▶ _Required task_
Return the lines that follow, exactly as they appear, from the first through the one containing "bed = structure(bed.build('planting_bed', M['soil']), 'dark"; no pictures are to be included.
··· Source material
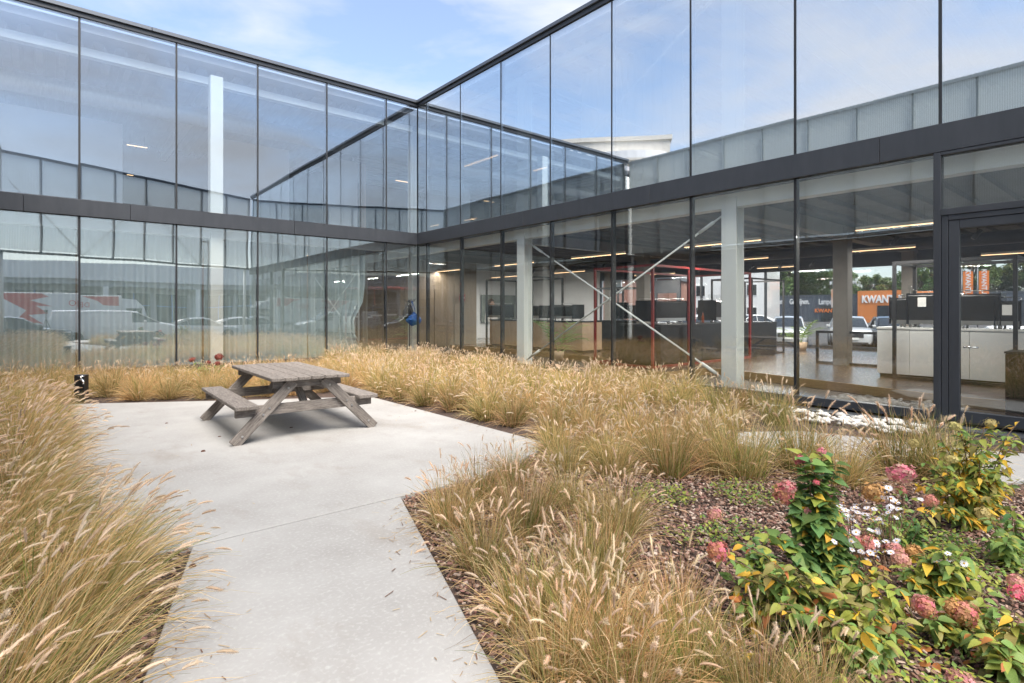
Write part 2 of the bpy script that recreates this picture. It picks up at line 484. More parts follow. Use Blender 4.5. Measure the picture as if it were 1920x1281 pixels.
# strip of paving that leads to the glass door
slab([P(x,y) for x, y in ((1375,834),(1480,842),(1570,868),(1690,892),(1900,905),(1985,880),(1985,856),(1770,838),(1640,822),(1500,808),(1385,810))][::-1])
edge = MB()
edge.box(8.98, 9.06, -3.5, 6.6, -0.1, 0.03); edge.box(9.1, 9.64, -3.5, 16.6, -0.1, -0.03)
edge.build('sill_strip', M['metal_cap'], paving)
bed = MB()
bed.add([(-1.75,-0.4,-0.035),(9.6,-4.5,-0.035),(9.64,16.7,-0.035),(-1.75,16.7,-0.035)], [(0,1,2,3)])
bed = structure(bed.build('planting_bed', M['soil']), 'dark soil of the planting beds')

# ================================================================ the glass building
bld = thing('glass_building', 'two-storey glass building with dark metal bands wrapping the courtyard', 'building', (0,0,0))
rnd = random.Random(4)
X_END, Y_END = -1.70, -4.15        # free ends of the two glass walls
mul_L = [X_END, 0.549-2, 0.549, 2.549, 4.549, 6.549, 8.549, XC-0.02]
mul_R = [YC-0.02, 16.168, 14.168, 12.168, 10.168, 8.168, 6.168, 4.168, 2.168, 0.168, -1.832, Y_END]
def pane(cx, cy, z0, z1, w, along, mat, tilt=0.0):
    b = MB()
    if along == 'x': b.box(-w/2, w/2, -0.011, 0.011, -(z1-z0)/2, (z1-z0)/2)
    else: b.box(-0.011, 0.011, -w/2, w/2, -(z1-z0)/2, (z1-z0)/2)
    o = b.build('pane', mat, bld)
    o.location = (cx, cy, (z0+z1)/2)
    o.rotation_euler = (rnd.gauss(0,0.0009), rnd.gauss(0,0.0009), rnd.gauss(0,0.0012)) if along == 'x' else (rnd.gauss(0,0.0009), rnd.gauss(0,0.0009), rnd.gauss(0,0.0012))
    return o
for i in range(len(mul_L)-1):
    a, b = mul_L[i]+0.022, mul_L[i+1]-0.022
    pane((a+b)/2, YC, 0.13, Z_B0-0.02, b-a, 'x', M['gl_lower_left'])
    pane((a+b)/2, YC, Z_B1+0.02, Z_CAP-0.01, b-a, 'x', M['gl_upper_left'])
for i in range(len(mul_R)-1):
    a, b = mul_R[i+1]+0.022, mul_R[i]-0.022
    pane(XC, (a+b)/2, Z_B1+0.02, Z_CAP-0.01, b-a, 'y', M['gl_upper_right'])
    if mul_R[i] < 2.2 and mul_R[i+1] > 0: continue
    pane(XC, (a+b)/2, 0.13, Z_B0-0.02, b-a, 'y', M['gl_lower_right'])
for x in mul_L[1:-1]:
    for z0, z1 in ((0.1, Z_B0-0.005), (Z_B1+0.005, Z_CAP-0.005)):
        MB().box(x-0.021, x+0.021, YC-0.014, YC+0.11, z0, z1).build('mullion', M['black_seal'], bld)
for y in mul_R[1:-1]:
    for z0, z1 in ((0.1, Z_B0-0.005), (Z_B1+0.005, Z_CAP-0.005)):
        w = 0.021
        if z1 < 4 and abs(y-2.168) < 0.01: continue
        MB().box(XC-0.014, XC+0.11, y-w, y+w, z0, z1).build('mullion', M['black_seal'], bld)
for z0, z1 in ((0.1, Z_B0-0.005), (Z_B1+0.005, Z_CAP-0.005)):
    MB().box(XC-0.016, XC+0.05, YC-0.016, YC+0.05, z0, z1).build('mullion', M['black_seal'], bld)
# metal bands between the storeys, in lengths with open joints
for i, (a, b) in enumerate(((X_END, -0.45), (-0.45, 1.55), (1.55, 5.55), (5.55, XC-0.075))):
    MB().box(a+0.003, b-0.003, YC-0.075, YC+0.12, Z_B0, Z_B1).build('band_panel', M['metal_dark'], bld, bevel=0.004)
for a, b in ((YC-0.075, 11.17), (11.17, 7.1), (7.1, 2.9), (2.9, -1.2), (-1.2, Y_END)):
    MB().box(XC-0.075, XC+0.12, b+0.003, a-0.003, Z_B0, Z_B1).build('band_panel', M['metal_dark'], bld, bevel=0.004)
MB().box(XC-0.075, XC+0.12, YC-0.073, YC+0.12, Z_B0+0.002, Z_B1-0.002).build('band_panel', M['metal_dark'], bld)
# roof edge: dark frame and pale coping that juts out
for a, b in ((X_END, 2.0), (2.0, 6.0), (6.0, XC-0.11)):
    MB().box(a+0.002, b-0.002, YC-0.05, YC+0.15, Z_CAP, Z_CAP+0.10).build('roof_rail', M['metal_dark'], bld)
    MB().box(a+0.002, b-0.002, YC-0.11, YC+0.4, Z_CAP+0.102, Z_CAP+0.20).build('roof_coping', M['metal_cap'], bld, bevel=0.008)
for a, b in ((YC-0.11, 12.0), (12.0, 8.0), (8.0, 4.0), (4.0, 0.0), (0.0, Y_END)):
    MB().box(XC-0.05, XC+0.15, b+0.002, a-0.002, Z_CAP, Z_CAP+0.10).build('roof_rail', M['metal_dark'], bld)
    MB().box(XC-0.11, XC+0.4, b+0.002, a-0.002, Z_CAP+0.102, Z_CAP+0.20).build('roof_coping', M['metal_cap'], bld, bevel=0.008)
MB().box(XC-0.11, XC+0.4, YC-0.108, YC+0.4, Z_CAP+0.104, Z_CAP+0.198).build('roof_coping', M['metal_cap'], bld)
MB().box(XC-0.108, XC+0.15, YC-0.05, YC+0.148, Z_CAP+0.002, Z_CAP+0.098).build('roof_rail', M['metal_dark'], bld)
MB().box(X_END, XC-0.06, YC-0.03, YC+0.1, 0.0, 0.128).build('bottom_rail', M['metal_dark'], bld)
MB().box(XC-0.06, XC+0.1, 2.25, YC-0.04, 0.0, 0.128).build('bottom_rail', M['metal_dark'], bld)
MB().box(XC-0.06, XC+0.1, Y_END, 0.1, 0.0, 0.128).build('bottom_rail', M['metal_dark'], bld)
# door in the right-hand glass wall
door = link('door', None, bld)
D1, D0, DT = 2.235, 0.10, 2.905
def dbox(y0, y1, z0, z1, name, x0=XC-0.07, x1=XC+0.10, m='metal_dark', bev=0.004):
    return MB().box(x0, x1, y0, y1, z0, z1).build(name, M[m], door, bevel=bev)
dbox(D1-0.085, D1, 0.0, Z_B0-0.003, 'door_post'); dbox(D0, D0+0.085, 0.0, Z_B0-0.003, 'door_post')
dbox(D0+0.087, D1-0.087, DT, DT+0.09, 'door_head')
dbox(D0+0.087, D1-0.087, Z_B0-0.05, Z_B0-0.004, 'door_head')
dbox(D1-0.165, D1-0.09, 0.02, DT-0.003, 'door_frame', XC-0.055, XC+0.07)
dbox(D0+0.09, D0+0.165, 0.02, DT-0.003, 'door_frame', XC-0.055, XC+0.07)
dbox(D0+0.167, D1-0.167, DT-0.075, DT-0.003, 'door_frame', XC-0.055, XC+0.07)
for y0, y1, z0, z1 in ((D1-0.29, D1-0.169, 0.03, DT-0.079), (D0+0.169, D0+0.29, 0.03, DT-0.079),
                       (D0+0.292, D1-0.292, 0.03, 0.17), (D0+0.292, D1-0.292, DT-0.20, DT-0.079)):
    dbox(y0, y1, z0, z1, 'leaf_frame', XC-0.045, XC+0.05)
MB().box(XC-0.012, XC+0.012, D0+0.29, D1-0.29, 0.17, DT-0.2).build('pane', M['gl_lower_right'], door)
MB().box(XC-0.012, XC+0.012, D0+0.087, D1-0.087, DT+0.09, Z_B0-0.05).build('pane', M['gl_lower_right'], door)
h = MB(); h.tube([(XC+0.05,D1-0.33,1.05),(XC+0.12,D1-0.33,1.05)],0.012,8); h.tube([(XC+0.12,D1-0.30,1.05),(XC+0.12,D1-0.47,1.05)],0.011,8)
h.build('handle', M['chrome'], door, True)

# frame: columns, beams, cross bracing, floors
def h_column(x, y, z0, z1, w=0.30, t=0.03, mat='white_steel'):
    b = MB()
    b.box(x-w/2, x-w/2+t, y-w/2, y+w/2, z0, z1)
    b.box(x+w/2-t, x+w/2, y-w/2, y+w/2, z0, z1)
    b.box(x-w/2+t, x+w/2-t, y-0.012, y+0.012, z0, z1)
    return b.build('column', M[mat], bld)
def box_column(x, y, z0, z1, w=0.3, mat='white_steel'):
    return MB().box(x-w/2, x+w/2, y-w/2, y+w/2, z0, z1).build('column', M[mat], bld, bevel=0.01)
COLX, COLY = 10.12, (17.7, 11.6, 5.5, -0.6)
for y in COLY:
    h_column(COLX, y, 0, 3.70); h_column(COLX, y, 4.16, 8.02)
for x in (3.55, -2.0):
    box_column(x, 17.12, 0, 3.70, 0.32); box_column(x, 17.12, 4.16, 8.02, 0.32)
RAW = pmat('raw_concrete_column', (0.24,0.225,0.205), 0.8, base2=(0.20,0.19,0.172), scale=2)
M['raw'] = RAW
for x in (15.45, 20.9):
    for y in (5.45, 11.6, 17.7, -0.6):
        MB().box(x-0.17, x+0.17, y-0.17, y+0.17, 0.0, 3.65).build('column', RAW, bld, bevel=0.012)
def brace(p0, p1, r=0.022):
    b = MB(); b.tube([p0, p1], r, 8)
    d = (Vector(p1)-Vector(p0)).normalized()
    for p, s in ((Vector(p0), 1), (Vector(p1), -1)):
        b.tube([p + d*s*0.25, p + d*s*0.6], r*1.7, 8)
    return b.build('brace_rod', M['white_steel'], bld, True)
for za, zb in ((0.2, 3.42), (4.45, 7.85)):
    brace((COLX-0.06, 11.45, za), (COLX-0.06, 5.65, zb)); brace((COLX+0.02, 5.65, za), (COLX+0.02, 11.45, zb))
XW = 21.6                          # far window wall of the ground floor
YB = 27.0                          # back of the building
MB().box(XC+0.13, XW+0.3, Y_END, YB, 3.80, 4.16).build('floor_slab', M['ceil_dark'], bld)
MB().box(-9, XC+0.13, YC+0.13, YB, 3.80, 4.16).build('floor_slab', M['ceil_dark'], bld)
# ribs and beams under the slab
rb = MB()
y = -4.0
while y < 19.5:
    rb.box(XC+0.4, XW, y, y+0.10, 3.70, 3.798); y += 0.6
rb.build('ceiling_ribs', M['ceil_dark'], bld)['kind'] = 'stuff'
for y in (5.5, 11.6, 17.7, -0.6):
    MB().box(COLX+0.16, XW-0.1, y-0.14, y+0.14, 3.40, 3.697).build('ceiling_beam', M['raw'], bld)
MB().box(COLX-0.12, COLX+0.12, Y_END, 19.8, 3.53, 3.797).build('edge_beam', M['white_steel'], bld)
MB().box(-3, XC, 17.0, 17.24, 3.55, 3.797).build('edge_beam', M['white_steel'], bld)
# roof: deck profile with open ends over a white edge beam
prof = []
pitch = 0.46; zb, zt = 8.06, 8.26
def deck(x0, x1, y0, y1, along):
    b = MB(); x = x0
    pts = []
    while x < x1:
        pts += [(x, zb), (x+0.13, zb), (x+0.20, zt), (x+0.39, zt)]; x += pitch
    vs, fs = [], []
    for s, zo in ((0, 0.0), (1, 0.012)):
        for (px, pz) in pts:
            for yy in (y0, y1):
                vs.append((px, yy, pz+zo) if along == 'y' else (yy, px, pz+zo))
    k = len(pts)
    for i in range(k-1):
        fs.append((2*i, 2*i+1, 2*i+3, 2*i+2)); o = 2*k
        fs.append((o+2*i, o+2*i+2, o+2*i+3, o+2*i+1))
        fs.append((2*i, 2*i+2, o+2*i+2, o+2*i))
    b.add(vs, fs)
    return b.build('roof_deck', M['deck_white'], bld)
deck(-9, XC-0.1, YC+0.55, YB, 'y')
deck(Y_END, YB, XC+0.45, XW, 'x')
MB().box(-9, XW+0.3, Y_END, YB, 8.30, 8.47).build('roof_slab', M['deck_white'], bld) if False else None
MB().box(-9, XC+0.2, YC+0.16, YB, 8.30, 8.50).build('roof_slab', M['deck_white'], bld)
MB().box(XC+0.21, XW+0.3, Y_END, YB, 8.30, 8.50).build('roof_slab', M['deck_white'], bld)
MB().box(-9, XC+0.1, 17.30, 17.52, 7.86, 8.055).build('edge_beam', M['white_steel'], bld)
MB().box(COLX-0.1, COLX+0.1, Y_END, 17.28, 7.86, 8.055).build('edge_beam', M['white_steel'], bld)
for x in (3.6, -2.5):
    MB().box(x-0.1, x+0.1, 17.53, YB, 7.75, 8.055).build('ceiling_beam', M['white_steel'], bld)
for y in (11.6, 5.5, -0.6, 17.75):
    MB().box(COLX+0.11, XW, y-0.1, y+0.1, 7.75, 8.055).build('ceiling_beam', M['white_steel'], bld)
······
▶ _Written solution_
Write part 2 of the bpy script that recreates this picture. It picks up at line 484. More parts follow. Use Blender 4.5. Measure the picture as if it were 1920x1281 pixels.
# strip of paving that leads to the glass door
slab([P(x,y) for x, y in ((1375,834),(1480,842),(1570,868),(1690,892),(1900,905),(1985,880),(1985,856),(1770,838),(1640,822),(1500,808),(1385,810))][::-1])
edge = MB()
edge.box(8.98, 9.06, -3.5, 6.6, -0.1, 0.03); edge.box(9.1, 9.64, -3.5, 16.6, -0.1, -0.03)
edge.build('sill_strip', M['metal_cap'], paving)
bed = MB()
bed.add([(-1.75,-0.4,-0.035),(9.6,-4.5,-0.035),(9.64,16.7,-0.035),(-1.75,16.7,-0.035)], [(0,1,2,3)])
bed = structure(bed.build('planting_bed', M['soil']), 'dark soil of the planting beds')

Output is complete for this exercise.